The task: Set down the listing below verbatim, but only from its first line through the line containing "COL = sc.collection".

Stored data:
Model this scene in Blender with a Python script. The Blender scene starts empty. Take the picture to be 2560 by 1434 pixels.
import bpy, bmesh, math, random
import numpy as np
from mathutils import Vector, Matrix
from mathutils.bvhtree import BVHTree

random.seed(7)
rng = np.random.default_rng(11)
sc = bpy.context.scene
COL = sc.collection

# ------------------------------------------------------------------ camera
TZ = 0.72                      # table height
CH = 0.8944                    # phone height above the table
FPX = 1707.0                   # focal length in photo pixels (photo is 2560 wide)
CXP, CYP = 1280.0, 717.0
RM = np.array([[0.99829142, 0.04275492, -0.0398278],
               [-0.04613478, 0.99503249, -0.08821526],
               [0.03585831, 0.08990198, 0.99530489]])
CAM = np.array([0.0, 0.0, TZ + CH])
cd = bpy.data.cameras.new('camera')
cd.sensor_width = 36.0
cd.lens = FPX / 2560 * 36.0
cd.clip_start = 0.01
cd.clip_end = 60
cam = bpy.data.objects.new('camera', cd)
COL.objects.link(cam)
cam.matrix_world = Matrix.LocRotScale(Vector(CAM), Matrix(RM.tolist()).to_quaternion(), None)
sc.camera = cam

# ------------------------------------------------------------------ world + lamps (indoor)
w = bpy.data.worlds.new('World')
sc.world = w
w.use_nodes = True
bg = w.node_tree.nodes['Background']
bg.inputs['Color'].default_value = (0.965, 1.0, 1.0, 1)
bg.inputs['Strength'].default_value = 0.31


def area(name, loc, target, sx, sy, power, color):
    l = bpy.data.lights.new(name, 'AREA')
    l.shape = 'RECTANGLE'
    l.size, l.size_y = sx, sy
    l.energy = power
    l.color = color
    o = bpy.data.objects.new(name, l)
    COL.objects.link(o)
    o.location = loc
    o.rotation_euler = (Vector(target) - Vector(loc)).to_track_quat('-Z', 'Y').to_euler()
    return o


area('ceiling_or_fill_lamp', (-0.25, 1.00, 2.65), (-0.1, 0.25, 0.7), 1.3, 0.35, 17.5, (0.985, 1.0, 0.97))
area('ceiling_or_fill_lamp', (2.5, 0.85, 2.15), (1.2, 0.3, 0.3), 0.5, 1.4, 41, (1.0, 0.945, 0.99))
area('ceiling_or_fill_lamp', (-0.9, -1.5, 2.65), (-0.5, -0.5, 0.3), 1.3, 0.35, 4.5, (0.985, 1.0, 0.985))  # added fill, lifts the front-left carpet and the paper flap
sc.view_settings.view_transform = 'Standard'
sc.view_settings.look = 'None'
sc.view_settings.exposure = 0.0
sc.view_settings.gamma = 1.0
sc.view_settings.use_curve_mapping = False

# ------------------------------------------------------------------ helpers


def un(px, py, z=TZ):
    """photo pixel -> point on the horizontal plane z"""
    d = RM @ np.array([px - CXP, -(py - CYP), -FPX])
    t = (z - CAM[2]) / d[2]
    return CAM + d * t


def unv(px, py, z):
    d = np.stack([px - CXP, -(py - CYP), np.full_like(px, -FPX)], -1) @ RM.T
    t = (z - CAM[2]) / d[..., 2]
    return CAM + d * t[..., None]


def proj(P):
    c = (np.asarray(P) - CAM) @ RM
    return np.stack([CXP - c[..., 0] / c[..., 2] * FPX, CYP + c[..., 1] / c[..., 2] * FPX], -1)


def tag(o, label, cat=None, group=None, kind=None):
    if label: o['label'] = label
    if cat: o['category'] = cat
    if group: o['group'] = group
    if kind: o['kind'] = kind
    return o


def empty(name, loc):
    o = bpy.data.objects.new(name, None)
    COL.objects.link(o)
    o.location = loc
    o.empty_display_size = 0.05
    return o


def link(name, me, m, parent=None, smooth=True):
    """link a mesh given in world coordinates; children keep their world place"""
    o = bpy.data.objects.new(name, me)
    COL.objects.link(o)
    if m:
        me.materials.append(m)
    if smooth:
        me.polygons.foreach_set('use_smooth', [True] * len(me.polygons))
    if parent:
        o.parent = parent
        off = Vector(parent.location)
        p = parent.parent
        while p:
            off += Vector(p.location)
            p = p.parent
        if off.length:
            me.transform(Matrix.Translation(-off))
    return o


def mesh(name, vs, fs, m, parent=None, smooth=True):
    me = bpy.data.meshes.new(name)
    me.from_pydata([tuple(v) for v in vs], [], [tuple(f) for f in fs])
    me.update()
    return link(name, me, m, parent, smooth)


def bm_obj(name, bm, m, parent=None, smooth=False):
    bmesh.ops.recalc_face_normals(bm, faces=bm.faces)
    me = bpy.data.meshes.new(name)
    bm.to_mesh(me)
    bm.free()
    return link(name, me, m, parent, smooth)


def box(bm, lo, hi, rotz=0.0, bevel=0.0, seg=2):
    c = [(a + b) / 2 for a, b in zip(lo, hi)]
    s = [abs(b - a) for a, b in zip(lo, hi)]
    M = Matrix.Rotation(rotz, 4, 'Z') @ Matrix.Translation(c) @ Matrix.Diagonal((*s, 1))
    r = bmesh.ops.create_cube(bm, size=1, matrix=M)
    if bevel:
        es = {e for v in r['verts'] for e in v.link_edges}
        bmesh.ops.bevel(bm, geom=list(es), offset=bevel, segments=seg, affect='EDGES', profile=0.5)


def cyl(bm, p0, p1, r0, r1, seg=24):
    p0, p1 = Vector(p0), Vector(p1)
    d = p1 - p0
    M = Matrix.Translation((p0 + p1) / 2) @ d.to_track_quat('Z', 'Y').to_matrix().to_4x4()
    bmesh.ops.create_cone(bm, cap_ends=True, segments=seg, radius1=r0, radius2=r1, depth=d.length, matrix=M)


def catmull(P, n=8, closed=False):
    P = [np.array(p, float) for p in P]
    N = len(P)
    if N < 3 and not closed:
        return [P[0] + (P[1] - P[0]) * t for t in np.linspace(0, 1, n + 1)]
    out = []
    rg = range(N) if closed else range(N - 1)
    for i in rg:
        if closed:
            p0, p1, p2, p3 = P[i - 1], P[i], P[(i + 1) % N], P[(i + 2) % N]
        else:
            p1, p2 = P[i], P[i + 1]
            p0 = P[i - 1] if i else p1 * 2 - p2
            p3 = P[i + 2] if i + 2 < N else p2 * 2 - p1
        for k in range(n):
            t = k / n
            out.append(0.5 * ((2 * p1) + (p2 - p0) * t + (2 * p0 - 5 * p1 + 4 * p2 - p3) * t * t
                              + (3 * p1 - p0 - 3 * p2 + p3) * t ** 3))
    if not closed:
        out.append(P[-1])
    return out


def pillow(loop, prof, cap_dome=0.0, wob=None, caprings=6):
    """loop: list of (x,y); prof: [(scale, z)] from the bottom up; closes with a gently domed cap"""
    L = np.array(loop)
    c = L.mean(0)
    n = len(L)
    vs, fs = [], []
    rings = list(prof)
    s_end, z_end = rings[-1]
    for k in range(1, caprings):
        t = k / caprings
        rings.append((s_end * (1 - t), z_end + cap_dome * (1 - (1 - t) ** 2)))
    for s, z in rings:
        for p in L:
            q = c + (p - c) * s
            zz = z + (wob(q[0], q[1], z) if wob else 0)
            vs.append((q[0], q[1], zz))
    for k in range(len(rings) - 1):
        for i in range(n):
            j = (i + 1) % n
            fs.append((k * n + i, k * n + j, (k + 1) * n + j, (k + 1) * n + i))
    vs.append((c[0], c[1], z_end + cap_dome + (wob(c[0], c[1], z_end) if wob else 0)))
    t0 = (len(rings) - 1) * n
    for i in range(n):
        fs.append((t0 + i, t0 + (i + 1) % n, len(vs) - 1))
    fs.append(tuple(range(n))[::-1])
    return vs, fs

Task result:
Model this scene in Blender with a Python script. The Blender scene starts empty. Take the picture to be 2560 by 1434 pixels.
import bpy, bmesh, math, random
import numpy as np
from mathutils import Vector, Matrix
from mathutils.bvhtree import BVHTree

random.seed(7)
rng = np.random.default_rng(11)
sc = bpy.context.scene
COL = sc.collection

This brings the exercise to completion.